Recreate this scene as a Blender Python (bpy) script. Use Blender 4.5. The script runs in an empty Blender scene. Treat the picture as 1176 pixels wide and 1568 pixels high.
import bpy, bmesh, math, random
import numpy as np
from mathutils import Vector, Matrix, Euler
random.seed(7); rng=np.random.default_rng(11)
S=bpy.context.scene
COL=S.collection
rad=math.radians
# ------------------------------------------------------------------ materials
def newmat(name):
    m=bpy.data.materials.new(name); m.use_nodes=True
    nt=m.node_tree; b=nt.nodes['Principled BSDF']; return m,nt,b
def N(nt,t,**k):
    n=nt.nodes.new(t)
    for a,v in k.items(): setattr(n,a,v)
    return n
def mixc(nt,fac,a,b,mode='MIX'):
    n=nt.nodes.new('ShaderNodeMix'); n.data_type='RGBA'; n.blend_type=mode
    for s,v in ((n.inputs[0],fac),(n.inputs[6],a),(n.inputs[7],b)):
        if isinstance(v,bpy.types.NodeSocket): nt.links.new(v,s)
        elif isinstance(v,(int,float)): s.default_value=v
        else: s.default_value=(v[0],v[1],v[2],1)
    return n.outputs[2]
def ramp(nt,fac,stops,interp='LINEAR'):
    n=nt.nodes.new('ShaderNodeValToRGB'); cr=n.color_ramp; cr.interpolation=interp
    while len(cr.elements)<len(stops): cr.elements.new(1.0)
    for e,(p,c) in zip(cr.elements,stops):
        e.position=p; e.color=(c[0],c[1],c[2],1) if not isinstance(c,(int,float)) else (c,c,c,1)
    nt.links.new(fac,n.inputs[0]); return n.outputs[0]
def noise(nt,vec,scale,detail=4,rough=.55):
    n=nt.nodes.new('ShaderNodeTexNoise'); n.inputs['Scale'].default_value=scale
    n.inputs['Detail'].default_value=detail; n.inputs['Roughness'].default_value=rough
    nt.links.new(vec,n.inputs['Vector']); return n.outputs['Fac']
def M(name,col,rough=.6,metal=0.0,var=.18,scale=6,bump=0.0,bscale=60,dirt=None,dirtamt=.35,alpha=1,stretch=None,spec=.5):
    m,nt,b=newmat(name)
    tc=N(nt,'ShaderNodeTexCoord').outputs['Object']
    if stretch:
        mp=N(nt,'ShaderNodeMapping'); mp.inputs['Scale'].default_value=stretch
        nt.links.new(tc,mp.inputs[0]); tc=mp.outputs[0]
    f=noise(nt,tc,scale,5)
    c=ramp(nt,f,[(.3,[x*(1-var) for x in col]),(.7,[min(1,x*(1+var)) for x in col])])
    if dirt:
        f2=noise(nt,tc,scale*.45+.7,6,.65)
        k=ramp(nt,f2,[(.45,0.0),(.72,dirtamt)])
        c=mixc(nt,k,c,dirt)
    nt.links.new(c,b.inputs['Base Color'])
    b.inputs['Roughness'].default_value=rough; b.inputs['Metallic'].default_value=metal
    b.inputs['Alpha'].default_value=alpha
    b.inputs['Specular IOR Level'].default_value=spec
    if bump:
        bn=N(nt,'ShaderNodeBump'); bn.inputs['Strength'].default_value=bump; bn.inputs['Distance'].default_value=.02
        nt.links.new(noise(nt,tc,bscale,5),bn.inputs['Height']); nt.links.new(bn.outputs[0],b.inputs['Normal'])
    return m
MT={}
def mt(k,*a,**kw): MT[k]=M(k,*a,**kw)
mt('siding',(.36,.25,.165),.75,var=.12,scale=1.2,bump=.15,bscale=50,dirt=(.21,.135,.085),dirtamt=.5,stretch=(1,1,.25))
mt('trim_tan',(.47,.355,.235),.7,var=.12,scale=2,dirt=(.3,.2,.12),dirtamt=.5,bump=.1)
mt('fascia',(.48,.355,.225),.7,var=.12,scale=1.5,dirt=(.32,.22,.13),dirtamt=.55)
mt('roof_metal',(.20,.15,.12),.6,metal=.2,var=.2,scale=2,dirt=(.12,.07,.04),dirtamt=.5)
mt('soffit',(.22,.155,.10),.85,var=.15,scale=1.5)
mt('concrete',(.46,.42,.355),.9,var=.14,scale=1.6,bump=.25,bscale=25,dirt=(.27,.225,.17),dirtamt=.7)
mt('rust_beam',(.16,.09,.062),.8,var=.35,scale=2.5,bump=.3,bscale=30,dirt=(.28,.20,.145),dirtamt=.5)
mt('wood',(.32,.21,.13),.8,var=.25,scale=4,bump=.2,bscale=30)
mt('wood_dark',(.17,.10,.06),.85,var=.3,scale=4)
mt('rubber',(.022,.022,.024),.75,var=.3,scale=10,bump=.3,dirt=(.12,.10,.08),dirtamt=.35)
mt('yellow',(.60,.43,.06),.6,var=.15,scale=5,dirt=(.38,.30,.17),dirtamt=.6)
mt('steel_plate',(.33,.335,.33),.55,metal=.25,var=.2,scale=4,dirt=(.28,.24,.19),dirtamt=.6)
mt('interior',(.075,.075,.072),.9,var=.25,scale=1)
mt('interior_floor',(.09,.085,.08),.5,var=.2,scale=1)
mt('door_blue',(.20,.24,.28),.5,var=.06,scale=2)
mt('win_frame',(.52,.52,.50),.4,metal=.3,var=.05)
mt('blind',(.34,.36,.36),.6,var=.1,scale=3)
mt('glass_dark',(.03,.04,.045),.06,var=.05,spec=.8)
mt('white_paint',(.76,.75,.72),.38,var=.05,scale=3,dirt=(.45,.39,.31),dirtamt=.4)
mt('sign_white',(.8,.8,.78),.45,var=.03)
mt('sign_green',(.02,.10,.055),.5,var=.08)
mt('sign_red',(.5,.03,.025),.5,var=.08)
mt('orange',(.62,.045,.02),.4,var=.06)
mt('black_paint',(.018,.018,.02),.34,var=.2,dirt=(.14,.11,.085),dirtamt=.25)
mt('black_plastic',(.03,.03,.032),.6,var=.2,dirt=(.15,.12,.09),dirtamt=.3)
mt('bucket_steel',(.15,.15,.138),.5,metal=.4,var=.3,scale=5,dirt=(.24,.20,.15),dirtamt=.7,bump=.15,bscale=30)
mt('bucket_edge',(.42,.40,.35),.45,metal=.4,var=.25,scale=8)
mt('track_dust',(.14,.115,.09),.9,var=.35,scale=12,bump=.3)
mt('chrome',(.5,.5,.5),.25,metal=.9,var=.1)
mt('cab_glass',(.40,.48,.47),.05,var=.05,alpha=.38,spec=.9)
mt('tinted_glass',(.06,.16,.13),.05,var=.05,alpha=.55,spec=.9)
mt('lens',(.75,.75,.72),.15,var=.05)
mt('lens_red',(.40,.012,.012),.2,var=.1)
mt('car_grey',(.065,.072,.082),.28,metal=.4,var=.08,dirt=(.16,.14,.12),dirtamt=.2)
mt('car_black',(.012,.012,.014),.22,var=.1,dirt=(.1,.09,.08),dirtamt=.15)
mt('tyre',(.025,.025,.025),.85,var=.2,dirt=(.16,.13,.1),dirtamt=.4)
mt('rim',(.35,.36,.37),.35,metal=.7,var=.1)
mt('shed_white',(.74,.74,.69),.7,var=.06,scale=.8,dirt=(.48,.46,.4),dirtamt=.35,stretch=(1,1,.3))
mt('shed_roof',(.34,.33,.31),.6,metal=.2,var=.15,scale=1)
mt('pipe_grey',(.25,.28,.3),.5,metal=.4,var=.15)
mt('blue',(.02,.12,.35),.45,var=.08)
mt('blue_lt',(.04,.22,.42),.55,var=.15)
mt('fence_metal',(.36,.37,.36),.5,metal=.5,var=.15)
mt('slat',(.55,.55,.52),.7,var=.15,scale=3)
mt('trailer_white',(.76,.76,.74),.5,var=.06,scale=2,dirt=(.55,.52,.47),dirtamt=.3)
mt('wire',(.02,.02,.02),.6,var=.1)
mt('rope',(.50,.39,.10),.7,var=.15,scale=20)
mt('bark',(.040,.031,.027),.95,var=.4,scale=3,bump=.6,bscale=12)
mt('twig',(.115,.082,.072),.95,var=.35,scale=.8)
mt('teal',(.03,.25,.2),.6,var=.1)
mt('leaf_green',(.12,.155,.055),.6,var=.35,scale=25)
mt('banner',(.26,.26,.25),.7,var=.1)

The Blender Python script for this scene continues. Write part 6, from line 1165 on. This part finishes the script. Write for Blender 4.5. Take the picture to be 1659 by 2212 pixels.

◇ ◇ ◇

GIVEN REQUEST => Which lines hold the string "from"? List them all.

ANSWER TO THIS EXERCISE =>
from mathutils import Vector, Matrix, Euler
The Blender Python script for this scene continues. Write part 6, from line 1165 on. This part finishes the script. Write for Blender 4.5. Take the picture to be 1659 by 2212 pixels.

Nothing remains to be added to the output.